[3D scene scripts]
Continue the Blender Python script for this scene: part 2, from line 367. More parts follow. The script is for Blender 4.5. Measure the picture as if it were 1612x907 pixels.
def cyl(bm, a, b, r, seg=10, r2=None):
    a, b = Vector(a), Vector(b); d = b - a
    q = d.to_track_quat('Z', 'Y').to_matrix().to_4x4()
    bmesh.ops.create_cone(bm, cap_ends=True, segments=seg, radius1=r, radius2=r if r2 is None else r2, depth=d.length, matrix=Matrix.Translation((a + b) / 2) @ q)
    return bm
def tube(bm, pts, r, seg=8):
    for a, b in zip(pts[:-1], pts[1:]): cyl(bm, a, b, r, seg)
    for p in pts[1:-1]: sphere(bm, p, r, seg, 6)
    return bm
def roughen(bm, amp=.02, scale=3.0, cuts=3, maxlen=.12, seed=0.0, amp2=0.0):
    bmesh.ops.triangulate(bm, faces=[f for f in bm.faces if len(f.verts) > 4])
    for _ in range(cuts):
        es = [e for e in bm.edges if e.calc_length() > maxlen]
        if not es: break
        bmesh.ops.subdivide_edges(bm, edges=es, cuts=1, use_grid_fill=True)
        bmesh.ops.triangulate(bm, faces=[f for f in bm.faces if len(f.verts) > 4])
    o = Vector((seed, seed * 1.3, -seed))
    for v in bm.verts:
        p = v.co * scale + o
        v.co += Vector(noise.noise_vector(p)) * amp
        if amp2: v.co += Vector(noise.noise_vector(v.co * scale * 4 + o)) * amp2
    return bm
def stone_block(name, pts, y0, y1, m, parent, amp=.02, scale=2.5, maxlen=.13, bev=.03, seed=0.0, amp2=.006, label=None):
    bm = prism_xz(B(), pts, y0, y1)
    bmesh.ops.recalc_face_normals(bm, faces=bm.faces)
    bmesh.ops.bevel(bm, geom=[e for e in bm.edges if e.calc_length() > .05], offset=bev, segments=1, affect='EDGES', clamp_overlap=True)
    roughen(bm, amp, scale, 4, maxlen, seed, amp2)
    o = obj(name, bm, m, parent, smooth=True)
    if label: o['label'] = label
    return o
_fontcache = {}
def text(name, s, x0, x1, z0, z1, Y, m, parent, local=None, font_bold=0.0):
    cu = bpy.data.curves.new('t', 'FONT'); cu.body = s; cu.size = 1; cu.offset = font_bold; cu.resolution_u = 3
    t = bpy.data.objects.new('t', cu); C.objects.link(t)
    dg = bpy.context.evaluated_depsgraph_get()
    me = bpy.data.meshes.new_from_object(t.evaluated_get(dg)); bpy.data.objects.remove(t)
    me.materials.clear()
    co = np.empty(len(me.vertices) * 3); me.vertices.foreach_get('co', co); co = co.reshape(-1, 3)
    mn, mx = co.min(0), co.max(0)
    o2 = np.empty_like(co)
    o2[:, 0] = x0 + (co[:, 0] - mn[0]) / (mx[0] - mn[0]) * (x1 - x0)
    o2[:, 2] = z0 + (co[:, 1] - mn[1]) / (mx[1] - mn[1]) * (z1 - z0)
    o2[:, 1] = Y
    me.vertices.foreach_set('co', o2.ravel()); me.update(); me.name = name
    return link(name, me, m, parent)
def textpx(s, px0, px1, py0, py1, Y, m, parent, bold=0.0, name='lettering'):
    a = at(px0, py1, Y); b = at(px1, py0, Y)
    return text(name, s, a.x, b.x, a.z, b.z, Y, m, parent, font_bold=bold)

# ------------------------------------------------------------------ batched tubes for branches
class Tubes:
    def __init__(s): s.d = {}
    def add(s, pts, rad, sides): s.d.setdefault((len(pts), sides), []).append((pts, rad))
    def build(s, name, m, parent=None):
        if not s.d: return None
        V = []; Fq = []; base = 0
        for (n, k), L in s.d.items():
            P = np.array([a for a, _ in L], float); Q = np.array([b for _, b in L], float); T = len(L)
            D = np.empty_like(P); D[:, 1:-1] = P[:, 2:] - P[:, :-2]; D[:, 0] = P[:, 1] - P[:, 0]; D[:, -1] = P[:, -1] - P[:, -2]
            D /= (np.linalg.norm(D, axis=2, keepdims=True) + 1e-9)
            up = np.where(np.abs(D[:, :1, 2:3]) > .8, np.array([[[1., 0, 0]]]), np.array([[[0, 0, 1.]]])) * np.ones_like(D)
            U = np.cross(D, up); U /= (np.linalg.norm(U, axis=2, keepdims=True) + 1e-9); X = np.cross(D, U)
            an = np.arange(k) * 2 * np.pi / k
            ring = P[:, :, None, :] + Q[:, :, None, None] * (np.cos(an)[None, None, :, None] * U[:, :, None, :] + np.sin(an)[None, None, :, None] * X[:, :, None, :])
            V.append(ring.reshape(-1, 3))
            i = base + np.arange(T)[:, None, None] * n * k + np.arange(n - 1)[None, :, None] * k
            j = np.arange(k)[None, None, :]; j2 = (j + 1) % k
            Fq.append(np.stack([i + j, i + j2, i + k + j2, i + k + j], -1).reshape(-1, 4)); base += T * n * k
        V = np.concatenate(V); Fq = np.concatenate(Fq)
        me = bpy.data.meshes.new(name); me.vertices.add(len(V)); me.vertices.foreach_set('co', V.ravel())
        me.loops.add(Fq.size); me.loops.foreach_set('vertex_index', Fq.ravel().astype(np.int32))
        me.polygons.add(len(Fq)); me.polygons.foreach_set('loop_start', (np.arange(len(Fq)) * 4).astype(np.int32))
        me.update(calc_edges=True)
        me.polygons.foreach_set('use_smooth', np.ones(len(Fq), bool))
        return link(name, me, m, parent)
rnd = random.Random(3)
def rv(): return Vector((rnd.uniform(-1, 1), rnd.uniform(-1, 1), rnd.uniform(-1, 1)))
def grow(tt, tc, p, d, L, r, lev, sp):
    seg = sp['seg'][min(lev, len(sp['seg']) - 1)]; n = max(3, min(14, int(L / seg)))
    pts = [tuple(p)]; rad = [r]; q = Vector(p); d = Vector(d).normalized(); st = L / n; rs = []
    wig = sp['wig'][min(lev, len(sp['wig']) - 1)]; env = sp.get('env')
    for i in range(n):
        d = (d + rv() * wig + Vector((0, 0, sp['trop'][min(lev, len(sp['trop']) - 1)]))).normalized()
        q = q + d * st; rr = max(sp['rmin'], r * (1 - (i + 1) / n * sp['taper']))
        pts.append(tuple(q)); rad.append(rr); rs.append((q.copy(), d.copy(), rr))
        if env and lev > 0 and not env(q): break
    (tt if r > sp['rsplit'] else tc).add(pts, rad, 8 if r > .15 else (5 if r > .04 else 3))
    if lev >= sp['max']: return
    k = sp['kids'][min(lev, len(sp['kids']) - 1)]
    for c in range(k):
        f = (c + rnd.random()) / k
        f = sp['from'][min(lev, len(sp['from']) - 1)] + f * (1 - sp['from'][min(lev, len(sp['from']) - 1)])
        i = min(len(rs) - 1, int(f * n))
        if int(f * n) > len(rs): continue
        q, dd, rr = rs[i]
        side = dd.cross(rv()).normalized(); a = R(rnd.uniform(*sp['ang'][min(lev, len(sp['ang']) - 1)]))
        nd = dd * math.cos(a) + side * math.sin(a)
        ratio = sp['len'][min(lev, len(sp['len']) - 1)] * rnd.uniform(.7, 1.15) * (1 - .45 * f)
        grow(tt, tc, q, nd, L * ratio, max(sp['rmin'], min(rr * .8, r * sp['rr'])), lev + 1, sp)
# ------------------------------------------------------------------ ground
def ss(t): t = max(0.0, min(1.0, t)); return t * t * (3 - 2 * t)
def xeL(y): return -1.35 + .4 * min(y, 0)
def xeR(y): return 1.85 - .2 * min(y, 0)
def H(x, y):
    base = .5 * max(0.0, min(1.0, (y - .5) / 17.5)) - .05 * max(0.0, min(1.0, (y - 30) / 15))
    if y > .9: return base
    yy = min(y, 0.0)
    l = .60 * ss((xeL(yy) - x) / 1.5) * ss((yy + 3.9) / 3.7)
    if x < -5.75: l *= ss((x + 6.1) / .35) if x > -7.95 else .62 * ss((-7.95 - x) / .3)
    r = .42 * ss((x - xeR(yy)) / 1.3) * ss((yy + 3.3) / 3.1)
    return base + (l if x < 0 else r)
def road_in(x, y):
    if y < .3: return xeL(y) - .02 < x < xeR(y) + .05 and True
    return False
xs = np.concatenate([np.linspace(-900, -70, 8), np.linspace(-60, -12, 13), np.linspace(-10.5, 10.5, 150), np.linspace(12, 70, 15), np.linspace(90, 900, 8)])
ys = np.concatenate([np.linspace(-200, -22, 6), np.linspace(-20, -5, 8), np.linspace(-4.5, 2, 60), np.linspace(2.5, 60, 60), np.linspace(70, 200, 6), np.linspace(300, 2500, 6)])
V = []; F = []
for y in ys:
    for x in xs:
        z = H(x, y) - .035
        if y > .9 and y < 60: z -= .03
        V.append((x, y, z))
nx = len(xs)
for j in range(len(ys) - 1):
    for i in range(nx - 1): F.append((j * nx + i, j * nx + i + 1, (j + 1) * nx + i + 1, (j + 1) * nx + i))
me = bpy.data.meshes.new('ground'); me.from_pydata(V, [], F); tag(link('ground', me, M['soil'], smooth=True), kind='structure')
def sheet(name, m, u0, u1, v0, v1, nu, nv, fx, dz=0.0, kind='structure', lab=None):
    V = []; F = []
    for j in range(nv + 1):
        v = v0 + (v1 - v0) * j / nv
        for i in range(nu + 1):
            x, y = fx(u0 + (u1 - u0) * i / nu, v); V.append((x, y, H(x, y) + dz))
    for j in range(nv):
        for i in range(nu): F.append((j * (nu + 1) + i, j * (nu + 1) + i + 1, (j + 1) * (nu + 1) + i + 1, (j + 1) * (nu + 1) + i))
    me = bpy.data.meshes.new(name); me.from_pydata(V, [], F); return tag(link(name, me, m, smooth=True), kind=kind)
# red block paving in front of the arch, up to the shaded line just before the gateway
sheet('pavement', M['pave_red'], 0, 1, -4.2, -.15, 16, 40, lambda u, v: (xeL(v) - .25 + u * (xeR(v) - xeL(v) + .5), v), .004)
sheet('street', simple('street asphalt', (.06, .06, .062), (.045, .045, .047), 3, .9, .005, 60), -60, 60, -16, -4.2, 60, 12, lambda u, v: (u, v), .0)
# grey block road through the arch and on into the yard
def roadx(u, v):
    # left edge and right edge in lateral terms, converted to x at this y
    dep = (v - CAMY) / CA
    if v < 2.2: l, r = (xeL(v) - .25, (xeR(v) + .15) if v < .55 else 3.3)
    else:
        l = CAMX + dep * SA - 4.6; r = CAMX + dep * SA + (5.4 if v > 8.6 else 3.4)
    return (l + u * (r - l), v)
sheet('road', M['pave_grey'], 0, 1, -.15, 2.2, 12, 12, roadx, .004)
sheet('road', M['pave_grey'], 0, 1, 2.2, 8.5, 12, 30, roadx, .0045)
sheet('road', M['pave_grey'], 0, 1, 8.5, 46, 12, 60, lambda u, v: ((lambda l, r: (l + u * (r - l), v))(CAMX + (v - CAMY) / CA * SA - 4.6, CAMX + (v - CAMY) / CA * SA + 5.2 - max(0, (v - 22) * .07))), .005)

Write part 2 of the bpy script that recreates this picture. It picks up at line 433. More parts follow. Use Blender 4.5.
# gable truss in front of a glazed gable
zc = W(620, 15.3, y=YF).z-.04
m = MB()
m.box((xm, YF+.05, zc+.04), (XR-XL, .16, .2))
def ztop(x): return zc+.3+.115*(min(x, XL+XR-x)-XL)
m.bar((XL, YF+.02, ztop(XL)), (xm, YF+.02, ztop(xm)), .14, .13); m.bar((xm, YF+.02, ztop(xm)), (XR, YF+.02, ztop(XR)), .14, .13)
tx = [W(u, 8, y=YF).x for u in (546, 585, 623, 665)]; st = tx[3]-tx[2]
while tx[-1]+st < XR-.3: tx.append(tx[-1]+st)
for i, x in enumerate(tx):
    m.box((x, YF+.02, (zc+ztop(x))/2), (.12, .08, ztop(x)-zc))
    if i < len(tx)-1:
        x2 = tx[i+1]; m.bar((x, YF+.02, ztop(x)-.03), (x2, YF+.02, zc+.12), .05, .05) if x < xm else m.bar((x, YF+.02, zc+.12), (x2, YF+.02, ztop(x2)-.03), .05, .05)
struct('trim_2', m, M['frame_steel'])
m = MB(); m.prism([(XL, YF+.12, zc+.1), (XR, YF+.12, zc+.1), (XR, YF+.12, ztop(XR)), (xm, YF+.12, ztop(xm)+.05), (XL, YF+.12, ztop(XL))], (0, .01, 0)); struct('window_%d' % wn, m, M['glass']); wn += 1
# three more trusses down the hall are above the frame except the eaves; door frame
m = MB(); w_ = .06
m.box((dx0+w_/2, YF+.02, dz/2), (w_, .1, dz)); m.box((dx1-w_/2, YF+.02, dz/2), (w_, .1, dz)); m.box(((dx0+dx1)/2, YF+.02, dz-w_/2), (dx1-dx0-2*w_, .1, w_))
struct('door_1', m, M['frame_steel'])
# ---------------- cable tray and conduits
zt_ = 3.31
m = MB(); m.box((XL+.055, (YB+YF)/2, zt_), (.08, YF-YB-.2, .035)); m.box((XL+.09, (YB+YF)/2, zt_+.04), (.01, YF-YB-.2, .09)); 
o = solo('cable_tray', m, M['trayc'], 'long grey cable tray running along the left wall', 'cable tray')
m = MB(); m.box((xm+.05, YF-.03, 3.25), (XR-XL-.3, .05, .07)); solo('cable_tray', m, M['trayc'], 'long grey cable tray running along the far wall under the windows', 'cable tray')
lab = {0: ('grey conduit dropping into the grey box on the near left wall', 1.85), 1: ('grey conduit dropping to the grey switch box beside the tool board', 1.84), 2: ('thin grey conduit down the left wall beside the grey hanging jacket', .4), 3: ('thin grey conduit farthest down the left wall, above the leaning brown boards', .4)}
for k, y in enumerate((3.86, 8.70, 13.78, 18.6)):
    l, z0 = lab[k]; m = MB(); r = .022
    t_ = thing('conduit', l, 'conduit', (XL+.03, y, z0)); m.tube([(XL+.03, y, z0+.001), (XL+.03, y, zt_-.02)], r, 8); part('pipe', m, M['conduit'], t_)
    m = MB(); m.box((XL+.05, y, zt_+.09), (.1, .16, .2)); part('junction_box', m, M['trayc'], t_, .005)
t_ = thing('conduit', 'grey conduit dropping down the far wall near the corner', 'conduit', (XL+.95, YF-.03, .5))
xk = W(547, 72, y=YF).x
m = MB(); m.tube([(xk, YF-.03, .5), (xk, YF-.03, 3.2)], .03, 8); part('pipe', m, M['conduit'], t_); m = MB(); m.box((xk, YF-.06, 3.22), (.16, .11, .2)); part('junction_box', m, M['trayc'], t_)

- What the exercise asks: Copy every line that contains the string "Blender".

- Result of the exercise:
Continue the Blender Python script for this scene: part 2, from line 367. More parts follow. The script is for Blender 4.5. Measure the picture as if it were 1612x907 pixels.
Write part 2 of the bpy script that recreates this picture. It picks up at line 433. More parts follow. Use Blender 4.5.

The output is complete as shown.